19 March 2015

Editorial: Iran's Fancy New Long-Range Missile Can Strike Israel

A Kh-55 missile, the basis for the Soumar design.
(Image: Wiki Commons)

By Franz-Stefan Gady

However, there is still considerable debate over the true capabilities of Tehran’s new weapon.

On March 8, Iran’s Ministry of Defense (MoD) unveiled a new ground-launched cruise missile produced by Tehran’s Aerospace Industries Organization (AIO). The new surface-to-surface missile, designated the Soumar (after a city destroyed during the 1980-88 Iran-Iraq War), is based on the Russian Kh-55 — the backbone of the Russian air-launched nuclear deterrent.
Iranian Defense Minister Hossein Dehghan praised the new missile as an “effective step” in strengthening the country’s deterrence capabilities. Dehghan noted the missile is capable of hitting long-range targets with “high accuracy, while evading enemy counter-measures.”
According to Western intelligence agencies, the missile is not capable of carrying a nuclear device due the small size of the weapon’s payload. The missile allegedly has a range of 2,500 to 3,000 km. In the West, this puts all of Turkey, Greece, the Balkan Peninsula, Ukraine, and large parts of Russia within striking distance.
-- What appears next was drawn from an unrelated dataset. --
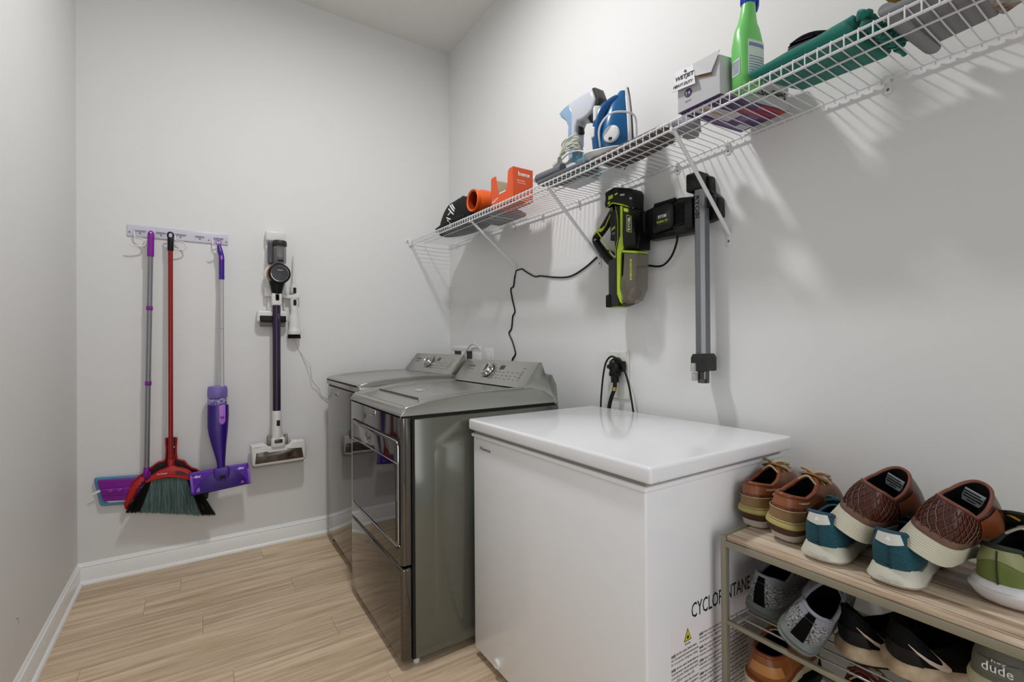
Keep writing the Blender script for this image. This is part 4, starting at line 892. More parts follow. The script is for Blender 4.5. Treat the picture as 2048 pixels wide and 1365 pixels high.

In the east, the new weapon’s range extends to Afghanistan, Pakistan, Uzbekistan, Turkmenistan, Tajikistan, Kyrgyzstan, and parts of Kazakhstan, India and China.
However, IHS Janes’s Defence Weekly is skeptical of the above quoted range of the weapon, which is estimated to have a maximum cruise speed of Mach 0.7. “The assumption that Iran’s Soumar cruise missile has a range of 2,500 km almost certainly overstates the weapon’s performance. Iran would have to use a turbojet engine to power a long-range cruise missile that could be produced without relying on smuggling more efficient turbofans into the country,” their analysis states.